Letter from the (outgoing) Editor: a long-overdue farewell

Letters Opinions
Our former Editor-in-Chief Cormac O’Brien, pre-tenure and post. See if you can spot the difference. Photos by Belle White, Senior Staff Photographer and Marshall Scott-Bigsby, Contributing Writer

When writing heartfelt goodbyes, people typically start with a “As [important job position] of [company with a terrible, stuffy name], people always ask me . . . ”

Unfortunately I can’t do that, because as Editor-in-Chief of the Martlet, no one ever really asked me about the stuff I did here.

Instead, I spent a lot of time asking other people questions, like, “What’s going on?” “How did this happen?” or — my personal favourite — ”The website is down again?”
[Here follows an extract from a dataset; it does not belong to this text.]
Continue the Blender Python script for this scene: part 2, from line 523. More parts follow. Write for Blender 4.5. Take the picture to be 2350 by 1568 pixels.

I can pretend that’s because journalists are supposed to be asking the questions, not answering them, but it really just speaks to how unprepared I was when I started as Editor-in-Chief at the Martlet.

Nowadays, I’m asking fewer questions. (The main one: “Is there a difference between being a full-time musician and being unemployed?”) Instead, I get to see other people asking big, important questions about their university, their city, and their world. I couldn’t have known it going in, but this is the most exciting part about being the Editor-in-Chief. You watch people grow and learn, continuing to create a better paper and community.

I won’t miss the late nights, the copy editing mistakes, or the UVSS elections, but I will miss the people.

These people make up the amazing Volumes 70 and 71 Martlet staff and volunteers, and they are a bunch of phenomenal journalists, editors, and designers.

I won’t miss the late nights, the copy editing mistakes, or the UVSS elections, but I will miss the people.

They’re also the UVic community, who shared their powerful stories with us. We broke tuition raises, covered rallies, and shared stories of love, loss, and condom wrappers. The stories have made impacts big and small, and it’s been a pleasure telling them.

They’re also the people I let down, whether personally or professionally. I came to and left the Martlet without including a territorial acknowledgement in the paper, I let stories slip away, and our coverage sometimes left a lot to be desired. I also made mistakes with people whom I care about deeply, and those mistakes have both kept me up at night and kept driving me forward to do better in the future.

They’re the brilliant and generous mentors I had throughout my time here: Myles, Alex, Cam, Jack, Zack, Bailey, Richard, David, Sarah, Kaitlyn, Hugo. (This 600-word article could easily be a list of names.) The work they do inspires me to do better, and the compassion and kindness they do it with is also terrifyingly impressive. I’m very happy and proud to say I know them.

I also count Anna Dodd, the Martlet’s next Editor-in-Chief, among the people I’ll miss. Anna is the best story editor I know, and her compassion, smarts, and warmth will make for one of the best Martlet newsrooms the paper has ever seen. If you haven’t met her, you’re missing out, and I recommend you go down and say hello before she’s whisked away as the copy editor for the Washington Post or something like that.

I’ll also miss you, the reader! (Though some of you are definitely more frequent readers than others). Thanks for picking up the paper, commenting on FB, or posting our stories somewhere yourselves. If you wrote something nice, thank you. And, honestly, if you wrote something mean, thanks as well.

(One of my favourite comments ever came from Corruption555 on Reddit, who commented on my article about sexualized violence and called it “fear-mongering propaganda from campus Marxists so they can justify their racist and misandric witch hunting of white men and gain influence.” I liked the comment so much that I took Corruption555 out for a coffee and we had a lovely chat. It was nice of him to meet with me, even though I am a misandric Marxist.)

On that note (and having overstayed my welcome for about four months or so), I’ll bow out. Thanks for reading this letter and this paper. I recommend that you continue to read the latter. Volume 71 is set to be a tremendous year of news, arts, opinion, and sports, and I hear the crosswords won’t be too bad either.